Section C of the RBT Task List 3.0 focuses on Behavior Acquisition, previously known as Skill Acquisition. This is one of the most heavily tested sections on the RBT exam, with approximately 19 questions.
Behavior acquisition involves teaching new, appropriate, and functional behaviors. As an RBT, your role is to implement teaching plans designed by your supervising BCBA accurately, consistently, and with high procedural fidelity.
Reinforcement is one of the most fundamental concepts in Applied Behavior Analysis (ABA). Reinforcement occurs only when a behavior increases in the future as a result of a consequence.
Conditioned reinforcers gain their value through pairing with other reinforcers. They are commonly used in ABA to support learning and motivation.
In a token economy, learners earn tokens for target behaviors and exchange them for backup reinforcers.

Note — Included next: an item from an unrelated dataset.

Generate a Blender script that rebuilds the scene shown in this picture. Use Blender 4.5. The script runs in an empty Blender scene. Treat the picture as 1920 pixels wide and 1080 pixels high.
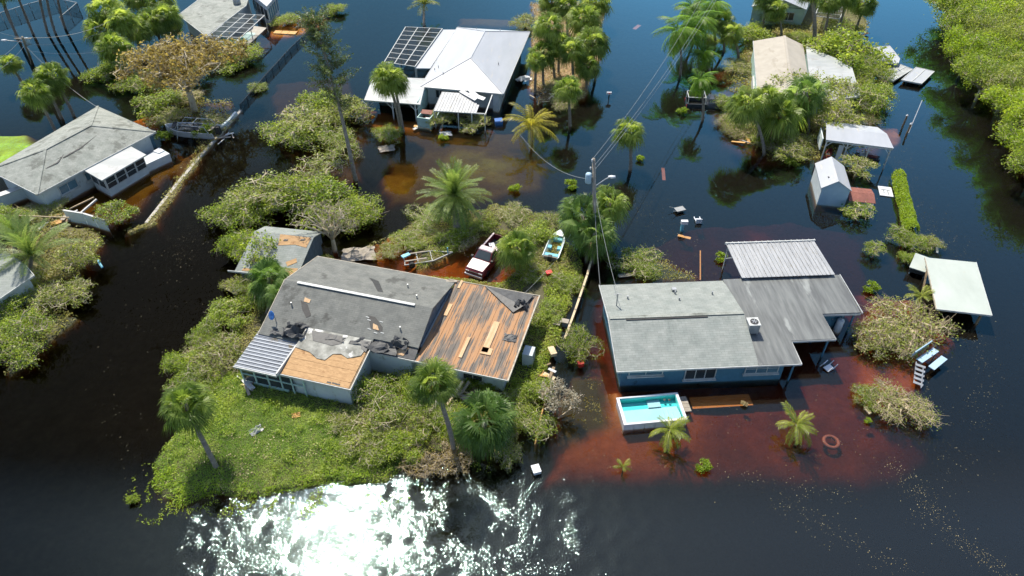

RBTs must follow all procedures outlined by the supervisor.
Discrete-Trial Teaching is a structured teaching method that breaks skills into small, teachable units presented in repeated trials.
Prompts and error-correction procedures must be implemented exactly as outlined in the behavior plan.
Naturalistic teaching embeds learning opportunities into everyday activities and is driven by learner motivation.
Complex skills are taught by breaking them into smaller steps using task analysis and chaining procedures.
Discrimination training teaches learners to respond to specific stimuli while not responding to others.
Prompting assists learning while fading ensures independence. Procedures include errorless learning, least-to-most prompting, time delay, and stimulus fading.
Generalization ensures skills occur across settings, people, and stimuli without additional teaching.
Acquisition teaches new skills, while maintenance ensures skills continue over time with reduced support.
Shaping reinforces successive approximations toward a target behavior.
Token economies use conditioned reinforcers to increase desired behaviors through structured exchange systems.